WRITTEN PROBLEM. Would you print the material exactly, starting at its first line and ending at the line holding "smooth_shade=True), mat, parent)"?

COLLECTED DATA.
+ + +
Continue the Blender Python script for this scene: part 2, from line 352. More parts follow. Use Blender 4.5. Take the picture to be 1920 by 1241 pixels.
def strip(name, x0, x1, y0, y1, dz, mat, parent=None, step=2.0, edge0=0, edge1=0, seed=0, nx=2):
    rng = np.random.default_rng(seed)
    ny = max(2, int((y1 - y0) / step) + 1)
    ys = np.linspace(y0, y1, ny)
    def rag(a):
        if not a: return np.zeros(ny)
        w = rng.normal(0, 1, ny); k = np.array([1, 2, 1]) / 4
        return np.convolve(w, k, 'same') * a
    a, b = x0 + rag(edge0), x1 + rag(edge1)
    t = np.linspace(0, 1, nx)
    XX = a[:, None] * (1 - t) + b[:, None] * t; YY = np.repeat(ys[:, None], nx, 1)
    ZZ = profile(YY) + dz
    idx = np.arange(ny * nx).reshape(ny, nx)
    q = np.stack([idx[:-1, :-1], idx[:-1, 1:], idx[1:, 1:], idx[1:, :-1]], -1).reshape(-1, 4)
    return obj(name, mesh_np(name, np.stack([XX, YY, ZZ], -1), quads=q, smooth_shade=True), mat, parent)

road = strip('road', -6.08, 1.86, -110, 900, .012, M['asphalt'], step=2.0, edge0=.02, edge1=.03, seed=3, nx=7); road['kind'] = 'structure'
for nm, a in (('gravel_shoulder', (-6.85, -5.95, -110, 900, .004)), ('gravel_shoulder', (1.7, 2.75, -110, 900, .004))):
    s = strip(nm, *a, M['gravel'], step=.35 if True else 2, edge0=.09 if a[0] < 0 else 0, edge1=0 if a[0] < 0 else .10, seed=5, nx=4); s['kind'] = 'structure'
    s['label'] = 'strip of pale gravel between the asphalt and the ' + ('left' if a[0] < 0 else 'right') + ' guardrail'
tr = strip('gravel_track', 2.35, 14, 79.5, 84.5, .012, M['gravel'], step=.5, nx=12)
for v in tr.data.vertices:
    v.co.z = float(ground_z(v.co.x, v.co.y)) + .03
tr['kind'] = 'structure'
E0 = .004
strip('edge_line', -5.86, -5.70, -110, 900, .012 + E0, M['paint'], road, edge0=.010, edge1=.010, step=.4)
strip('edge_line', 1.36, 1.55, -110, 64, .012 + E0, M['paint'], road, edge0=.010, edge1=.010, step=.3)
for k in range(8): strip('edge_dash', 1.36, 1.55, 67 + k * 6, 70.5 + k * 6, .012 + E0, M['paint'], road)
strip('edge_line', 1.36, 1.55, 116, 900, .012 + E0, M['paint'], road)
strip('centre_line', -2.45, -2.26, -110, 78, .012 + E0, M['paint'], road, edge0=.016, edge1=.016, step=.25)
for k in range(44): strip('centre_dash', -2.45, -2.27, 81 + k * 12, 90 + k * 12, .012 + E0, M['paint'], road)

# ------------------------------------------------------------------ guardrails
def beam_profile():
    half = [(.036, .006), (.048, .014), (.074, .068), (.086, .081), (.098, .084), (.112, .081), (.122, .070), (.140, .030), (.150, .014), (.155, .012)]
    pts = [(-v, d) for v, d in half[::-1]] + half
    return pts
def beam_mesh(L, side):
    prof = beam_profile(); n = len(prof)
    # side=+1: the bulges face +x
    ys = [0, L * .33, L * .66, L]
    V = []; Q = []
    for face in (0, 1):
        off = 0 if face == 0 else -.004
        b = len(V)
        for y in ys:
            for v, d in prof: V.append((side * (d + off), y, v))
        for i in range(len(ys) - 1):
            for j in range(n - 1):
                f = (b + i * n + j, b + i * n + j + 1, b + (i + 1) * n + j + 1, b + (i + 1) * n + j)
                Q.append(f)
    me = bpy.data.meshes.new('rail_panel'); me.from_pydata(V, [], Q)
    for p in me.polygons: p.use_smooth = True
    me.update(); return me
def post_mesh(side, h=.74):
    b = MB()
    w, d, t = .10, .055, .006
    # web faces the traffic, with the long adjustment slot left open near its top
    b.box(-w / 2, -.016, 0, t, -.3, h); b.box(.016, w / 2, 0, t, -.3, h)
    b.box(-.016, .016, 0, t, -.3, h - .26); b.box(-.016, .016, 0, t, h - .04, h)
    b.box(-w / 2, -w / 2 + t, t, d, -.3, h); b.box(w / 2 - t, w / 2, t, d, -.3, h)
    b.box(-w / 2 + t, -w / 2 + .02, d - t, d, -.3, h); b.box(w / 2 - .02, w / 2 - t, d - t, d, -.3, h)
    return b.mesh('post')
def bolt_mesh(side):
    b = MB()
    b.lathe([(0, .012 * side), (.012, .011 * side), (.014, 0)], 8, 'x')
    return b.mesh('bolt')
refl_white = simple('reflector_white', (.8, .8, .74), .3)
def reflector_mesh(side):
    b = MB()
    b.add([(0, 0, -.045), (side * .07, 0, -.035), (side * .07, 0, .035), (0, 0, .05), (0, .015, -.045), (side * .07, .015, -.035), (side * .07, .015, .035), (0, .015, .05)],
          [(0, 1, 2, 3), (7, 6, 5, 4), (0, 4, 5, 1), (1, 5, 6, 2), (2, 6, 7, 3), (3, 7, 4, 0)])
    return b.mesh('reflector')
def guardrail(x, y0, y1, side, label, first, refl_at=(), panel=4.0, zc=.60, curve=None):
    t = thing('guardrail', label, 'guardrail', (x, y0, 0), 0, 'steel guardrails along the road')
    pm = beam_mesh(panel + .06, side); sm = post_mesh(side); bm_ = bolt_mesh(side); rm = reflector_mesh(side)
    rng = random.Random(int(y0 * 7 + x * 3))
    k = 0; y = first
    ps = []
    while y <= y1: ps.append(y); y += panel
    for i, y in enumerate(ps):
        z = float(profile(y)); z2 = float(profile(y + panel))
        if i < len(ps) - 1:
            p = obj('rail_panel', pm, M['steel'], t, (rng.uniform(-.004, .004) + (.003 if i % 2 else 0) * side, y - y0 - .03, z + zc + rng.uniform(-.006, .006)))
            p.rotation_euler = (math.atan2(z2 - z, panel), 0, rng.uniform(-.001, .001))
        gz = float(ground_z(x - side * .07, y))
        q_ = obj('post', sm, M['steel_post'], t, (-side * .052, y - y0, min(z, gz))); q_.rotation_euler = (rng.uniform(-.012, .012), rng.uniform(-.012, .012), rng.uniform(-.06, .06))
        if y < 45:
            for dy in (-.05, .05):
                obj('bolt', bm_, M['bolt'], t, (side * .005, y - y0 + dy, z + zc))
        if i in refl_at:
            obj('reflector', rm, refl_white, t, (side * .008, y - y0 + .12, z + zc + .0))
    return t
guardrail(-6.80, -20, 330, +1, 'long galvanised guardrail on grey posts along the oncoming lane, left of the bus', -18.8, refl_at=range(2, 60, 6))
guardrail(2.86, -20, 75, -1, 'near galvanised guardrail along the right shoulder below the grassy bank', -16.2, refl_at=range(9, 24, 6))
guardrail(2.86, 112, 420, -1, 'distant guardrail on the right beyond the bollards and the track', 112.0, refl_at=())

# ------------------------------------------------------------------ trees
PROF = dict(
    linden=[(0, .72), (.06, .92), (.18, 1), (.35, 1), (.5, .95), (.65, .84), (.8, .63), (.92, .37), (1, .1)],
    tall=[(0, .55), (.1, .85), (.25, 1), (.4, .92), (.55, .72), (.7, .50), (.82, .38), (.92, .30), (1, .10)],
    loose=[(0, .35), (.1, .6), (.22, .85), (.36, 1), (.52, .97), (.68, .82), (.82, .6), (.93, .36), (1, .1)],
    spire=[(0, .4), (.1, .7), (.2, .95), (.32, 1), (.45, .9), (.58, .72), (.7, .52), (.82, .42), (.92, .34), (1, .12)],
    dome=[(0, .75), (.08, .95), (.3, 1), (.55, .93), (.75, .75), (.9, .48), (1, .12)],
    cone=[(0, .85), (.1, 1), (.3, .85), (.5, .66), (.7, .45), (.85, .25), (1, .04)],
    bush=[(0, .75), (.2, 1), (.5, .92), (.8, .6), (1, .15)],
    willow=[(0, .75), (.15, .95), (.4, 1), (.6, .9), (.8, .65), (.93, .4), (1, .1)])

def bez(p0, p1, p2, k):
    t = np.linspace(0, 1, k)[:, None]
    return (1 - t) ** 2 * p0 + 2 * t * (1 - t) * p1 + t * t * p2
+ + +
RESULT OF THIS TASK.
Continue the Blender Python script for this scene: part 2, from line 352. More parts follow. Use Blender 4.5. Take the picture to be 1920 by 1241 pixels.
def strip(name, x0, x1, y0, y1, dz, mat, parent=None, step=2.0, edge0=0, edge1=0, seed=0, nx=2):
    rng = np.random.default_rng(seed)
    ny = max(2, int((y1 - y0) / step) + 1)
    ys = np.linspace(y0, y1, ny)
    def rag(a):
        if not a: return np.zeros(ny)
        w = rng.normal(0, 1, ny); k = np.array([1, 2, 1]) / 4
        return np.convolve(w, k, 'same') * a
    a, b = x0 + rag(edge0), x1 + rag(edge1)
    t = np.linspace(0, 1, nx)
    XX = a[:, None] * (1 - t) + b[:, None] * t; YY = np.repeat(ys[:, None], nx, 1)
    ZZ = profile(YY) + dz
    idx = np.arange(ny * nx).reshape(ny, nx)
    q = np.stack([idx[:-1, :-1], idx[:-1, 1:], idx[1:, 1:], idx[1:, :-1]], -1).reshape(-1, 4)
    return obj(name, mesh_np(name, np.stack([XX, YY, ZZ], -1), quads=q, smooth_shade=True), mat, parent)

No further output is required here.